India’s rapid renewable growth is expected to continue, the I.E.A. found. It is now expected to be the world’s second-largest market for renewables growth over the next five years. Most of the new power capacity is expected to come from solar farms.
And up on the Klamath River, where the biggest dam removal project on earth took place last year and this year, the salmon have returned in massive numbers. A year after the Klamath River was returned to its free-flowing state, scientists say nature has rebounded in astounding ways.
Scientists from regional tribes, environmental nonprofits and the Oregon Department of Fish and Wildlife reported observations and data from a year’s worth of fish monitoring, spawning habitat surveys, water quality testing and more.
The consensus was that things have gone better than anyone could have anticipated, particularly when it comes to fall-run Chinook salmon.

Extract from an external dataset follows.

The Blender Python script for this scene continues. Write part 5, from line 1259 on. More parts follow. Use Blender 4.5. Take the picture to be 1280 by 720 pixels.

“What the fish have shown us is something extraordinary,” said Damon Goodman, Mount Shasta-Klamath regional director for California Trout. “The river seemed to come alive almost instantly after removal, and the fish returned in greater numbers than I expected, and maybe anyone expected.” From the Lost Coast Outpost:
Yurok Tribal Fisheries Department Director Barry McCovey Jr. said the Klamath’s improved water quality, including a dramatic decline in suspended algae, has been a game changer for the tribal fishermen who have fed their people through gillnet fishing since time immemorial.
Fall-run Chinook are entering the river earlier than they used to and traveling further upriver than they’ve been in a century. The ones that returned to the Klamath in August were so robust and chubby “we call them footballs,” McCovey said.
In talking with tribal fishermen, sport fishermen and the community at large, he said, “There’s this feeling that the river just feels different. It feels stronger. It feels cleaner.”
The future has some luster in it, non-fossil, fish fostered—-hope.
Hello, Hope. We have missed you. Let’s build some more future together.